Clearly, we're overwhelmingly positive about our military's capability compared to others around the world. The same is generally true of most aspects of our lives except the big two negatives in this study. More Americans feel our current state of healthcare is worse than most countries and that's especially true of our public education system as well. And it's well founded. We're all keenly aware of the ever-rising cost of healthcare that was only exacerbated by the "Affordable Care Act". Our current path isn't sustainable. The same is true of our public education system. It's telling that only 19% of Americans view our public education as superior to the average other country. Unfortunately, that's well founded as well. The United States has been declining in public education outcomes for 38 consecutive years falling from 2nd to 17th in the world in the process. But what are we doing differently?  

We still allow public sector teachers unions to organize against the tax payers they work for with agendas that often aren't related to education of our children specifically. We've increased the funding of public education every year and yet all we hear is that even more money is needed. If you were to spend more money every year for 38 years and every year the results worse when would you do something different? Our public education system is the definition of insanity in motion.  
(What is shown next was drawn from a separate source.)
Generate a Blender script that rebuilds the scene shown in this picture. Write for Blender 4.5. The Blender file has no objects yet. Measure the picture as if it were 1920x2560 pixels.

The keys to improvement in both of these areas aren't easy but they're also not complicated. Healthcare and Public Education suffer from the same issue. The lack of price and service transparency. In the case of healthcare, it's the result of the insurance first model that robs us of the ability to become informed and responsible consumers of healthcare. Simply breaking the back of the insurance first model and using health insurance as other forms of consumer insurance would do the trick. In the case of public education, it's the government monopoly for those who can't afford to pay for private education if their public schools aren't up to speed. Simply providing consumer choice, introducing competition via vouchers would do the trick.  

But instead we'll do what? Continue to complain? Do more of the same? I'm curious about when we'll get serious about meaningful reforms.